In July 2009, Carolyn Towns was charged with dismembering remains, reselling occupied plots, and stealing over $100,000 from the cemetery. She pled guilty to a range of charges in 2011 and began a twelve-year prison sentence in November of that year.
Although Till’s plot was not harmed by Town’s scheme, she had not cared for Till’s casket. Following the exhumation, the original casket sat in a neglected storage shed and was occupied by a family of possums. When it was discovered in 2009, the Till family took possession of the casket, had it restored at A. A. Rayner and Sons funeral home, and made plans to give it to Smithsonian’s National Museum of African American History and Culture.
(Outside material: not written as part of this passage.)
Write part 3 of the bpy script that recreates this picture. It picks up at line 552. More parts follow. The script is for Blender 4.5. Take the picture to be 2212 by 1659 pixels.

Beautifully refurbished, that original coffin where Emmett’s body lay while one-hundred-thousand mourners passed by, where the famous photograph of his brutalized face was taken, where he rested for fifty years, now forms the centerpiece of the most moving display in the National Museum of African American History and Culture in Washington, D. C. With the coffin front and center, the visitor enters a room designed to look like the Roberts Temple did in September 1955.
While the original coffin has moved to Washington, D. C., Till remains in Burr Oak Cemetery, where he was first buried in 1955. The headstone is small and relatively unadorned, the museum remains unbuilt, but the gravesite is peaceful and open to public viewing.